## [Records with scene code]
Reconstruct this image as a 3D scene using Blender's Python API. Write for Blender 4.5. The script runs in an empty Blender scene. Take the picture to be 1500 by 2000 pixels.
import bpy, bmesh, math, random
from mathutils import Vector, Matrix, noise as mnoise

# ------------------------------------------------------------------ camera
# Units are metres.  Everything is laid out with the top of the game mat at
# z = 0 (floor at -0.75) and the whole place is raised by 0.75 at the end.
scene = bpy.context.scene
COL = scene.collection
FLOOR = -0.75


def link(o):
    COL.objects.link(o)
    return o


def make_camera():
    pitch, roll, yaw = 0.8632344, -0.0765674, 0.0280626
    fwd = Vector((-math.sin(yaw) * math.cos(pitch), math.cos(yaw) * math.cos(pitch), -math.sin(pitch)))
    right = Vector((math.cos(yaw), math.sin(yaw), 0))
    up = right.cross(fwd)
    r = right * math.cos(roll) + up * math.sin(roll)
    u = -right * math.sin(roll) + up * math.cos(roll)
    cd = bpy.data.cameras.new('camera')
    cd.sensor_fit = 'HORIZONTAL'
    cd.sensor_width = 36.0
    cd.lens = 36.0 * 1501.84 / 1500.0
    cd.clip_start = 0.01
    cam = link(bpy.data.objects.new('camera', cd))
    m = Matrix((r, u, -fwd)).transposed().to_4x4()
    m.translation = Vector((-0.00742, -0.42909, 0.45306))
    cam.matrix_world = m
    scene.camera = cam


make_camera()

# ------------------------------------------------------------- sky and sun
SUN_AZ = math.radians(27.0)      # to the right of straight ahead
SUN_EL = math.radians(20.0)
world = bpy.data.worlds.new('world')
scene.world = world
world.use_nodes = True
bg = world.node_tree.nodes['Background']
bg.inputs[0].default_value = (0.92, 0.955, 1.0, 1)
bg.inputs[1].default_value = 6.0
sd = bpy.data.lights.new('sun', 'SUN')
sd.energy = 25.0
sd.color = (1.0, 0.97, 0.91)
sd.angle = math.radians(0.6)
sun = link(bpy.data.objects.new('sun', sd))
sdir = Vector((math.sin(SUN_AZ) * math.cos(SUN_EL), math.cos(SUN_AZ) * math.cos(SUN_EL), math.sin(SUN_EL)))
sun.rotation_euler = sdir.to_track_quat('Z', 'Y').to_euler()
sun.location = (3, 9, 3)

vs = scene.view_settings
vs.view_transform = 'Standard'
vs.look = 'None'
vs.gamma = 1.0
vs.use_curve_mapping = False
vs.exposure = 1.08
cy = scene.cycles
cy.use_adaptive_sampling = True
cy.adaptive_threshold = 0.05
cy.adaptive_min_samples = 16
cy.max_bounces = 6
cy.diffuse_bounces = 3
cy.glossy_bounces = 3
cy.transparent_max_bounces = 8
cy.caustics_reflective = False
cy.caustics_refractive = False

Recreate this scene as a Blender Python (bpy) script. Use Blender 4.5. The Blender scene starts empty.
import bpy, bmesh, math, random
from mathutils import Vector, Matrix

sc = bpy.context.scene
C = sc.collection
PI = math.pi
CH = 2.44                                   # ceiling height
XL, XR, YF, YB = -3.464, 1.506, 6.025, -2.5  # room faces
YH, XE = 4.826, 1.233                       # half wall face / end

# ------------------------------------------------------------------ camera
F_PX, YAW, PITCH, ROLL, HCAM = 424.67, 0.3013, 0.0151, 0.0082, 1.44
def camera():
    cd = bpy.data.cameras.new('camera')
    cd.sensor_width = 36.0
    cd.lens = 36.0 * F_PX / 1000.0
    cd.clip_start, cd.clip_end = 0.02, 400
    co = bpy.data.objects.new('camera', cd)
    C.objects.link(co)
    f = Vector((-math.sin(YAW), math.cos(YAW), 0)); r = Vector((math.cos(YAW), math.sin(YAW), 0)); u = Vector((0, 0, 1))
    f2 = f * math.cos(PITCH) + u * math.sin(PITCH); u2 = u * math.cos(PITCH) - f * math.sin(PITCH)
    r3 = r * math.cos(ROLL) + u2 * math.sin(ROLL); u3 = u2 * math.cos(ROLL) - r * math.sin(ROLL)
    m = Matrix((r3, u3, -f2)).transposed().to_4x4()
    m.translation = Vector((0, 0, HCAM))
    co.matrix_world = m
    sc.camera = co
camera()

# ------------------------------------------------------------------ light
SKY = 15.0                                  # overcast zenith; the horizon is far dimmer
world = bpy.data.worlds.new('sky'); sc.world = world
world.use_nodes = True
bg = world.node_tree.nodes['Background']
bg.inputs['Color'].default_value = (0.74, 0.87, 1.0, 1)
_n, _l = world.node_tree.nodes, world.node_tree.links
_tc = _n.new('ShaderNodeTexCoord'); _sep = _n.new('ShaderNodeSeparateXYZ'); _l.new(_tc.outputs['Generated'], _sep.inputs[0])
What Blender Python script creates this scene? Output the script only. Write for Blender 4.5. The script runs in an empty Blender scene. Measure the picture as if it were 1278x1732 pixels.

## [Task objective]
Reproduce all the data word for word.

## [Result of the task]
Reconstruct this image as a 3D scene using Blender's Python API. Write for Blender 4.5. The script runs in an empty Blender scene. Take the picture to be 1500 by 2000 pixels.
import bpy, bmesh, math, random
from mathutils import Vector, Matrix, noise as mnoise

# ------------------------------------------------------------------ camera
# Units are metres.  Everything is laid out with the top of the game mat at
# z = 0 (floor at -0.75) and the whole place is raised by 0.75 at the end.
scene = bpy.context.scene
COL = scene.collection
FLOOR = -0.75


def link(o):
    COL.objects.link(o)
    return o


def make_camera():
    pitch, roll, yaw = 0.8632344, -0.0765674, 0.0280626
    fwd = Vector((-math.sin(yaw) * math.cos(pitch), math.cos(yaw) * math.cos(pitch), -math.sin(pitch)))
    right = Vector((math.cos(yaw), math.sin(yaw), 0))
    up = right.cross(fwd)
    r = right * math.cos(roll) + up * math.sin(roll)
    u = -right * math.sin(roll) + up * math.cos(roll)
    cd = bpy.data.cameras.new('camera')
    cd.sensor_fit = 'HORIZONTAL'
    cd.sensor_width = 36.0
    cd.lens = 36.0 * 1501.84 / 1500.0
    cd.clip_start = 0.01
    cam = link(bpy.data.objects.new('camera', cd))
    m = Matrix((r, u, -fwd)).transposed().to_4x4()
    m.translation = Vector((-0.00742, -0.42909, 0.45306))
    cam.matrix_world = m
    scene.camera = cam


make_camera()

# ------------------------------------------------------------- sky and sun
SUN_AZ = math.radians(27.0)      # to the right of straight ahead
SUN_EL = math.radians(20.0)
world = bpy.data.worlds.new('world')
scene.world = world
world.use_nodes = True
bg = world.node_tree.nodes['Background']
bg.inputs[0].default_value = (0.92, 0.955, 1.0, 1)
bg.inputs[1].default_value = 6.0
sd = bpy.data.lights.new('sun', 'SUN')
sd.energy = 25.0
sd.color = (1.0, 0.97, 0.91)
sd.angle = math.radians(0.6)
sun = link(bpy.data.objects.new('sun', sd))
sdir = Vector((math.sin(SUN_AZ) * math.cos(SUN_EL), math.cos(SUN_AZ) * math.cos(SUN_EL), math.sin(SUN_EL)))
sun.rotation_euler = sdir.to_track_quat('Z', 'Y').to_euler()
sun.location = (3, 9, 3)

vs = scene.view_settings
vs.view_transform = 'Standard'
vs.look = 'None'
vs.gamma = 1.0
vs.use_curve_mapping = False
vs.exposure = 1.08
cy = scene.cycles
cy.use_adaptive_sampling = True
cy.adaptive_threshold = 0.05
cy.adaptive_min_samples = 16
cy.max_bounces = 6
cy.diffuse_bounces = 3
cy.glossy_bounces = 3
cy.transparent_max_bounces = 8
cy.caustics_reflective = False
cy.caustics_refractive = False

Recreate this scene as a Blender Python (bpy) script. Use Blender 4.5. The Blender scene starts empty.
import bpy, bmesh, math, random
from mathutils import Vector, Matrix

sc = bpy.context.scene
C = sc.collection
PI = math.pi
CH = 2.44                                   # ceiling height
XL, XR, YF, YB = -3.464, 1.506, 6.025, -2.5  # room faces
YH, XE = 4.826, 1.233                       # half wall face / end

# ------------------------------------------------------------------ camera
F_PX, YAW, PITCH, ROLL, HCAM = 424.67, 0.3013, 0.0151, 0.0082, 1.44
def camera():
    cd = bpy.data.cameras.new('camera')
    cd.sensor_width = 36.0
    cd.lens = 36.0 * F_PX / 1000.0
    cd.clip_start, cd.clip_end = 0.02, 400
    co = bpy.data.objects.new('camera', cd)
    C.objects.link(co)
    f = Vector((-math.sin(YAW), math.cos(YAW), 0)); r = Vector((math.cos(YAW), math.sin(YAW), 0)); u = Vector((0, 0, 1))
    f2 = f * math.cos(PITCH) + u * math.sin(PITCH); u2 = u * math.cos(PITCH) - f * math.sin(PITCH)
    r3 = r * math.cos(ROLL) + u2 * math.sin(ROLL); u3 = u2 * math.cos(ROLL) - r * math.sin(ROLL)
    m = Matrix((r3, u3, -f2)).transposed().to_4x4()
    m.translation = Vector((0, 0, HCAM))
    co.matrix_world = m
    sc.camera = co
camera()

# ------------------------------------------------------------------ light
SKY = 15.0                                  # overcast zenith; the horizon is far dimmer
world = bpy.data.worlds.new('sky'); sc.world = world
world.use_nodes = True
bg = world.node_tree.nodes['Background']
bg.inputs['Color'].default_value = (0.74, 0.87, 1.0, 1)
_n, _l = world.node_tree.nodes, world.node_tree.links
_tc = _n.new('ShaderNodeTexCoord'); _sep = _n.new('ShaderNodeSeparateXYZ'); _l.new(_tc.outputs['Generated'], _sep.inputs[0])
What Blender Python script creates this scene? Output the script only. Write for Blender 4.5. The script runs in an empty Blender scene. Measure the picture as if it were 1278x1732 pixels.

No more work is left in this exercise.